Within the data that follows, how many lines carry the string "from"? Give the number alone.

══ DATA EXCERPT ══

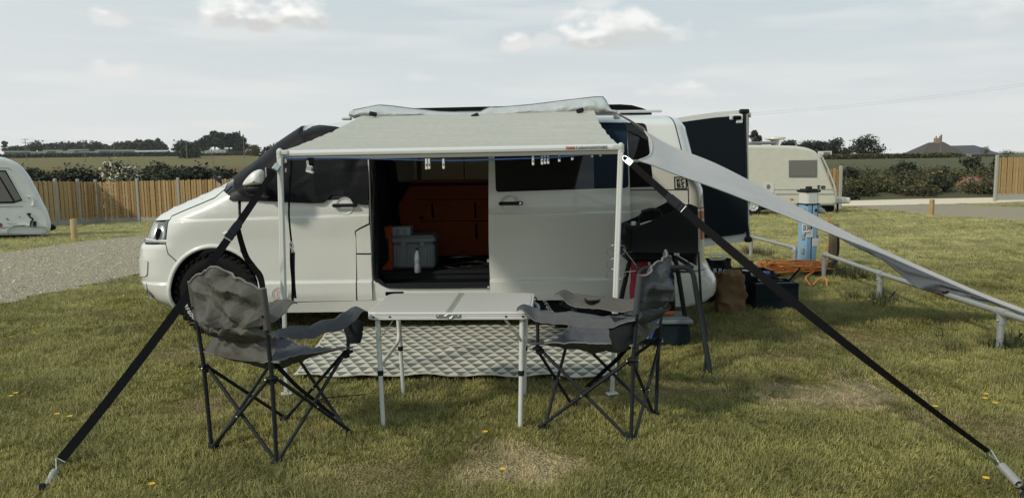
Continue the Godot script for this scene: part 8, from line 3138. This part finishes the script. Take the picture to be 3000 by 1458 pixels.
func build_straps() -> void:
	guy_strap("black webbing strap from the left awning leg down to a peg at lower left", Vector3(-1.435, 1.405, -4.8), Vector3(-2.206, 0.031, -3.68), Vector3(-2.128, -0.02, -3.4), 0.225, 0.046, 0.0, Vector3(0.2, 0.1, 1.0))
	guy_strap("black webbing strap from the right awning leg down to a peg at lower right", Vector3(0.723, 1.412, -4.72), Vector3(2.167, 0.092, -3.46), Vector3(2.148, 0.029, -3.16), 0.165, 0.048, 1.15, Vector3(-0.2, 0.1, 1.0))
	var tail := MB.new()
	tail.ribbon(curve([Vector3(-1.615, 1.066, -4.62), Vector3(-1.612, 0.979, -4.66), Vector3(-1.602, 0.89, -4.7), Vector3(-1.569, 0.822, -4.72), Vector3(-1.527, 0.753, -4.72), Vector3(-1.506, 0.61, -4.7)], 6), curve([Vector3(0.03, 0.01, 0), Vector3(0.032, 0.008, 0), Vector3(0.036, 0.006, 0), Vector3(0.036, 0.02, 0.01), Vector3(0.036, 0.016, 0), Vector3(0.03, 0.0, 0)], 6), 0.003)
	tag(obj("strap_tail", tail.done(), M.webbing), "loose tail of black webbing hanging from the left strap's buckle", "strap")
	# flat black peg tabs in the ground at both ends
	var sl := MB.new()
	sl.tube([Vector3(-2.128, -0.02, -3.4) + Vector3(0.02, -0.02, 0.0), Vector3(-2.098, -0.038, -3.36) + Vector3(0.0, -0.05, 0)], 0.016, 8)
	tag(obj("peg_handle", sl.done(), M.dark_plastic), "dark peg head in the grass under the left spring", "peg")
	var sr := MB.new()
	sr.ribbon([Vector3(2.136, 0.036, -3.16), Vector3(2.122, -0.004, -3.1)], [Vector3(0.04, 0.02, 0), Vector3(0.05, 0.02, 0)], 0.008)
	tag(obj("peg_handle", sr.done(), M.dark_trim), "dark peg head at the lower right corner under the right spring", "peg")
	# cord with a ratchet strap hanging by the left leg
	var o := thing("hanging_strap", "thin black cord with a clasp and two strap ends beside the left awning leg", "strap", Vector3(-1.367, 0.979, -4.86))
	var at := o.position
	var c := MB.new()
	c.tube(curve([Vector3(-1.345, 1.474, -4.86) - at, Vector3(-1.366, 1.274, -4.86) - at, Vector3(-1.378, 1.127, -4.86) - at, Vector3(-1.371, 0.964, -4.86) - at], 5), 0.006, 6)
	obj("cord", c.done(), M.webbing, o)
	var cl := MB.new()
	cl.tube(bend([Vector3(-1.37, 0.965, -4.85) - at, Vector3(-1.379, 0.941, -4.85) - at, Vector3(-1.37, 0.911, -4.85) - at, Vector3(-1.355, 0.93, -4.85) - at, Vector3(-1.365, 0.965, -4.85) - at], 0.01), 0.004, 6)
	cl.box(Vector3(-1.363, 0.901, -4.85) - at, Vector3(0.018, 0.02, 0.01), 0.003)
	obj("clasp", cl.done(), M.chrome, o)
	for k in [[731, 728, 733, 737], [737, 738, 739, 740]]:
		pass
	var s1 := MB.new()
	s1.ribbon(curve([Vector3(-1.377, 0.948, -4.87) - at, Vector3(-1.382, 0.829, -4.87) - at, Vector3(-1.378, 0.703, -4.87) - at, Vector3(-1.384, 0.567, -4.87) - at], 4), curve([Vector3(0.012, 0, 0.004), Vector3(0.014, 0, 0.004), Vector3(0.016, 0, 0.01), Vector3(0.016, 0, 0.0)], 4), 0.003)
	obj("strap_end", s1.done(), M.webbing, o)
	var s2 := MB.new()
	s2.ribbon(curve([Vector3(-1.359, 0.896, -4.85) - at, Vector3(-1.364, 0.781, -4.85) - at, Vector3(-1.361, 0.681, -4.85) - at, Vector3(-1.359, 0.606, -4.85) - at], 4), curve([Vector3(0.022, 0, 0.004), Vector3(0.02, 0, 0.004), Vector3(0.014, 0, 0.01), Vector3(0.016, 0, 0.0)], 4), 0.003)
	obj("strap_end", s2.done(), M.webbing, o)


# ---------------------------------------------------------------- small things
func clothes_peg(label: String, at: Vector3, long: float) -> void:
	var o := thing("clothes_peg", label, "peg", at, 0.0, "")
	var mb := MB.new()
	for s in [-1.0, 1.0]:
		mb.box(Vector3(0, -long / 2, s * 0.006), Vector3(0.013, long, 0.005), 0.003)
		mb.lathe([Vector2(0.0, 0.004), Vector2(0.0075, 0.003), Vector2(0.0075, 0.0)], 10, Vector3(0, -long + 0.004, s * 0.006 + 0.002), Basis(Vector3.RIGHT, PI / 2))
	obj("body", mb.done(), M.peg_plastic, o)
	var sp := MB.new()
	sp.box(Vector3(0, -long * 0.62, 0), Vector3(0.007, 0.012, 0.022), 0.002)
	obj("spring", sp.done(), M.dark_trim, o)


func build_small_things() -> void:
	var line := MB.new()
	line.tube(curve([Vector3(-1.376, 1.472, -4.84), Vector3(-1.031, 1.469, -4.84), Vector3(-0.692, 1.457, -4.84), Vector3(-0.449, 1.448, -4.84), Vector3(-0.255, 1.446, -4.84), Vector3(0.037, 1.452, -4.83), Vector3(0.279, 1.458, -4.82), Vector3(0.651, 1.489, -4.8)], 6), 0.0055, 6)
	tag(obj("washing_line", line.done(), M.blue_line), "blue washing line tied under the awning rail between the legs", "washing line")
	var y := [[Vector3(-0.516, 1.46, -4.83), 0.062, "left one of the pair of pale pegs hanging before the open van door"], [Vector3(-0.499, 1.46, -4.83), 0.060, "right one of the pair of pale pegs hanging before the open van door"], [Vector3(-0.411, 1.458, -4.83), 0.058, "single pale peg right of the pair in the open doorway"], [Vector3(0.136, 1.47, -4.83), 0.056, "pale peg on its own right of the door pillar, before the dark window"], [Vector3(0.191, 1.469, -4.83), 0.052, "dull peg, first of the tight trio before the sliding door window"], [Vector3(0.209, 1.47, -4.83), 0.050, "bright peg in the middle of the tight trio"], [Vector3(0.228, 1.471, -4.83), 0.050, "bright peg, last of the tight trio"], [Vector3(0.296, 1.473, -4.83), 0.040, "peg next right after the tight trio, under the red lettering"], [Vector3(0.375, 1.476, -4.83), 0.034, "short-looking peg under the start of the black rail lettering"], [Vector3(0.496, 1.479, -4.83), 0.022, "peg under the middle of the rail lettering, mostly hidden by the rail"], [Vector3(0.547, 1.482, -4.83), 0.020, "last peg towards the right leg, only its tip showing"]]
	for k in y:
		clothes_peg(k[2], k[0], k[1])
	# lantern hanging by its black loop, and two small hooks
	var l := thing("hanging_lamp", "small chrome lamp on a black loop under the left end of the rail", "lamp", Vector3(-1.233, 1.458, -4.83))
	var la := l.position
	var lp := MB.new()
	lp.ribbon([Vector3(-1.223, 1.477, -4.83) - la, Vector3(-1.219, 1.438, -4.83) - la, Vector3(-1.223, 1.409, -4.83) - la], [Vector3(0.035, 0, 0), Vector3(0.035, 0, 0.0), Vector3(0.03, 0, 0)], 0.004)
	obj("loop", lp.done(), M.webbing, l)
	var lb := MB.new()
	lb.box(Vector3(-1.225, 1.407, -4.81) - la, Vector3(0.04, 0.045, 0.03), 0.008, Basis(Vector3(0, 0, 1), -0.25))
	lb.box(Vector3(-1.236, 1.443, -4.81) - la, Vector3(0.016, 0.03, 0.014), 0.004)
	obj("body", lb.done(), M.chrome, l)
	var lg := MB.new()
	lg.box(Vector3(-1.222, 1.39, -4.805) - la, Vector3(0.044, 0.014, 0.032), 0.004, Basis(Vector3(0, 0, 1), -0.25))
	obj("lamp_end", lg.done(), M.white_lens, l)
	var hk := MB.new()
	hk.tube(bend([Vector3(-1.378, 1.469, -4.83), Vector3(-1.371, 1.46, -4.83), Vector3(-1.374, 1.445, -4.83), Vector3(-1.384, 1.45, -4.83)], 0.008), 0.004, 6)
	hk.box(Vector3(-1.371, 1.457, -4.82), Vector3(0.014, 0.022, 0.01), 0.003)
	tag(obj("line_hook", hk.done(), M.steel), "small metal hook at the left end of the washing line", "hook")
	var fh := MB.new()
	fh.tube(bend([Vector3(-1.376, 1.411, -4.83), Vector3(-1.371, 1.399, -4.83), Vector3(-1.379, 1.392, -4.83)], 0.008), 0.004, 6)
	fh.box(Vector3(-1.373, 1.407, -4.82), Vector3(0.01, 0.016, 0.01), 0.003)
	tag(obj("line_hook", fh.done(), M.steel), "lower small metal hook on the cord beside the left leg", "hook")
	# red and black guy-line runner on the rail under the sail
	var gr := MB.new()
	gr.tube(curve([Vector3(3.559, 0.3, -6.62), Vector3(3.563, 0.278, -6.55), Vector3(3.617, 0.255, -6.5)], 5), 0.005, 5)
	gr.tube([Vector3(3.565, 0.293, -6.6), Vector3(3.615, 0.299, -6.5)], 0.005, 5)
	tag(obj("guy_line", gr.done(), M.orange_cable), "short orange guy line hooked over the pipe rail under the sail", "rope")
	var gp := MB.new()
	gp.tube([Vector3(3.597, 0.303, -6.48), Vector3(3.618, 0.302, -6.44)], 0.014, 8)
	tag(obj("line_runner", gp.done(), M.dark_plastic), "small black runner at the end of the orange guy line", "runner")
	# dark pegs in the grass beside the rail posts
	for k in [[Vector3(3.687, 0, -7.717), Vector3(0.10, 0.09, -0.02), "thin dark peg leaning beside the second post of the long rail"], [Vector3(3.688, 0, -5.779), Vector3(0.11, 0.10, -0.02), "thin dark peg leaning beside the third post of the long rail"]]:
		var pm := MB.new()
		pm.tube([Vector3(0, -0.02, 0), k[1]], 0.008, 6)
		tag(obj("ground_peg", pm.done(), M.dark_plastic, null, k[0] + Vector3(0.02, 0.0, 0.02)), k[2], "peg")
	# yellow flowers in the lawn
	var first: Node3D = null
	var spots := [Vector3(-3.108, 0, -4.76), Vector3(-3.094, 0, -4.696), Vector3(-2.605, 0, -4.337), Vector3(-2.507, 0, -4.286), Vector3(-1.207, 0, -2.644), Vector3(-0.154, 0, -3.949), Vector3(2.353, 0, -4.249), Vector3(3.684, 0, -4.419), Vector3(2.764, 0, -4.461), Vector3(2.703, 0, -4.39), Vector3(2.711, 0, -4.303), Vector3(2.047, 0, -3.27), Vector3(3.418, 0, -7.99), Vector3(4.008, 0, -9.006), Vector3(3.825, 0, -8.817), Vector3(3.885, 0, -8.987), Vector3(3.501, 0, -7.983), Vector3(3.37, 0, -7.484), Vector3(3.468, 0, -7.539), Vector3(3.47, 0, -7.435), Vector3(3.222, 0, -7.665), Vector3(0.293, 0, -2.735), Vector3(-0.062, 0, -3.441), Vector3(-4.035, 0, -6.518), Vector3(-4.149, 0, -6.38), Vector3(-1.607, 0, -3.329)]
	var spot_labels := ["far left yellow flower, level with the gravel's near edge", "yellow flower just left of and below the far left one", "upper yellow flower of the pair left of the strap's middle", "lower yellow flower of the pair left of the strap's middle", "yellow flower at the bottom edge right of the left peg", "yellow flower in the grass below the table's middle", "yellow flower right of the hanging black hose", "highest flower by the third post of the long rail", "left flower below the third post of the long rail", "second flower below the third post of the long rail", "lowest, largest flower below the third post of the long rail", "yellow flower near the right strap's lower end", "flower right of the front crate's corner", "topmost flower in the weeds by the long rail's first post", "second flower down in the weeds by the long rail's first post", "third flower down in the weeds by the long rail's first post", "flower left of the long rail's second post", "flower nearest below the long rail's second post", "flower just right of the long rail's second post foot", "last flower right of the long rail's second post", "flower in the shade right of the front crate", "yellow flower at the bottom edge under the right chair", "yellow flower below the table, left of the right chair", "yellow flower on the lawn left, above the pair", "yellow flower at the left edge near the gravel", "yellow flower between the left strap and the left chair"]
	var r := RandomNumberGenerator.new()
	r.seed = 31
	for i in spots.size():
		var p: Vector3 = spots[i]
		if first == null:
			first = thing("yellow_flower", spot_labels[i], "flower", p, 0.0, "yellow flowers scattered in the lawn")
			var sm := MB.new()
			sm.tube([Vector3.ZERO, Vector3(0.005, 0.045, 0)], 0.0015, 5)
			obj("stem", sm.done(), M.green_cloth, first)
			var hm := MB.new()
			hm.col = Color(0.62, 0.40, 0.02)
			for k in 12:
				var a := TAU * k / 12
				var d := Vector3(cos(a), 0.45, sin(a))
				var sdv := Vector3(-sin(a), 0, cos(a)) * 0.004
				hm.quad(Vector3(0.005, 0.045, 0) + sdv * 0.4, Vector3(0.005, 0.045, 0) + d * 0.014 + sdv, Vector3(0.005, 0.045, 0) + d * 0.016 - sdv, Vector3(0.005, 0.045, 0) - sdv * 0.4, Vector3.UP)
			hm.ball(Vector3(0.005, 0.047, 0), Vector3(0.005, 0.004, 0.005), 6)
			obj("flower_head", hm.done(), M.petal, first)
		else:
			copy_of(first, spot_labels[i], p).rotation.y = r.randf() * TAU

═══

TASK ANSWER
4